Re: Definitions and analytic truth
Richard Fikes <fikes@sumex-aim.stanford.edu>
Date: Mon, 6 Jan 1992 13:57:03 PST
From: Richard Fikes <fikes@sumex-aim.stanford.edu>
Subject: Re: Definitions and analytic truth
To: jmc@cs.stanford.edu
Cc: interlingua@isi.edu, sowa@watson.ibm.com
In-reply-to: Your message of Mon, 6 Jan 92 11:39:15 EST
Message-id: <MacMS.4271.5627.fikes@sumex-aim.stanford.edu>
> All this is rather complicated, so I'm still not sure whether the
> word "definition" is being used in the sense of mathematical logic
> as a sentence that introduces a constant symbol in a conservative
> way. If not, then you should choose another word instead of
> "definition", because definitions in the sense of mathematical
> logic will surely be required.
John,
I'm not sure I understand the notion of "_conservative_ extension" well enough
to determine whether and in what ways KIF definitions violate that notion.
Specifics in that regard from you would be helpful. It is the intention of
KIF definitions (as I understand them) to be used to introduce new constant
symbols, as follows. KIF has four syntactic forms for definitions:
For defining function constants:
(defunction <name> (<indvar>* [<seqvar>]) <term>)
For defining relation constants:
(defrelation <name> (<indvar>* [<seqvar>]) <sentence>*)
(defprimrelation <name> (<indvar>* [<seqvar>]) <sentence>*)
For defining object constants:
(defobject <name> <sentence>*)
The domain assertion associated with a definition is the sentence that can be
considered to be true "by definition" from the definition. The proposal I
described last evening is for the domain assertions for each form to be as
follows:
For (defunction <name> (<indvar>* [<seqvar>]) <term>):
(= <name> (lambda (<indvar>* [<seqvar>]) <term>))
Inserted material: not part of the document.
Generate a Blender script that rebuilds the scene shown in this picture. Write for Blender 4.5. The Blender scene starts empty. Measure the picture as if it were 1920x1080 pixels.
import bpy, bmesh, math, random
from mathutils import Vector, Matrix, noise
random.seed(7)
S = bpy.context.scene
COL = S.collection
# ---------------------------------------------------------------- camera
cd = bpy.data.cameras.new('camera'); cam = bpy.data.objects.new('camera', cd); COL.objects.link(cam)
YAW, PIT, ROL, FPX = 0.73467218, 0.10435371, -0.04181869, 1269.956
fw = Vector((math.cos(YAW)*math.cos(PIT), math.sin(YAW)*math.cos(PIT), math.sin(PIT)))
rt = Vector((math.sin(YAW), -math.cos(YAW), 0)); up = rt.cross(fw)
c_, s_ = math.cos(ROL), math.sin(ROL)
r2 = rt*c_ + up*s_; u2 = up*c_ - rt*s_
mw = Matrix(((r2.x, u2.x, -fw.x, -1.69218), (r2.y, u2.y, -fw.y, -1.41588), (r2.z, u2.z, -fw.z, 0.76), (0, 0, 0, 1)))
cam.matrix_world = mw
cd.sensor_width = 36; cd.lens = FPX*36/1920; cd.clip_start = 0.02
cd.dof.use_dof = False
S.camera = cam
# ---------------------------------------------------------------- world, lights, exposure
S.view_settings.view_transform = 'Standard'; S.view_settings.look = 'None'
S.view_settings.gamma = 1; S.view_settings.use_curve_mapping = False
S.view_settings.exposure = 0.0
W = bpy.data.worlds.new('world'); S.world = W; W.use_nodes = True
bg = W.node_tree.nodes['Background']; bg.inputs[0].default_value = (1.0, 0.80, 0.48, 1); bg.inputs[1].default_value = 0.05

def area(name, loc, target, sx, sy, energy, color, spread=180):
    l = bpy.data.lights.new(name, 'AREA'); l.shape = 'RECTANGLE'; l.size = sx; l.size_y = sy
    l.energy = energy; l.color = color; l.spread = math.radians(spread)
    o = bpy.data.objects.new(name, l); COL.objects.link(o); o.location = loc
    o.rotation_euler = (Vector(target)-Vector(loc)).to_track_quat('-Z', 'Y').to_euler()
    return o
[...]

For (defrelation <name> (<indvar>* [<seqvar>]) <sentence>*):
(= <name> (kappa (<indvar>* [<seqvar>]) (and <sentence>*)))
For (defprimrelation <name> (<indvar>* [<seqvar>]) <sentence>*):
(=> (<name> @args) ((kappa (<indvar>* [<seqvar>]) (and <sentence>*))
@args))
For (defobject <name> <sentence>*)
(and <sentence>*)
The defobject form seems to be the only one that could introduce arbitrary
sentences as definitional. What would we need to do to prevent that? Require
that each sentence (conjunct? disjunct?) contain an occurrence of the
constant being defined?
One way of assuring that arbitrary sentences cannot be definitions (if that is
what we want) is to change defobject to the following more restrictive form:
(defobject <name> <term>)
with the following domain assertion:
(= <name> <term>)
But then, we would have no way of defining an object constant by specifying a
set of (definitional) axioms about it. What do you think?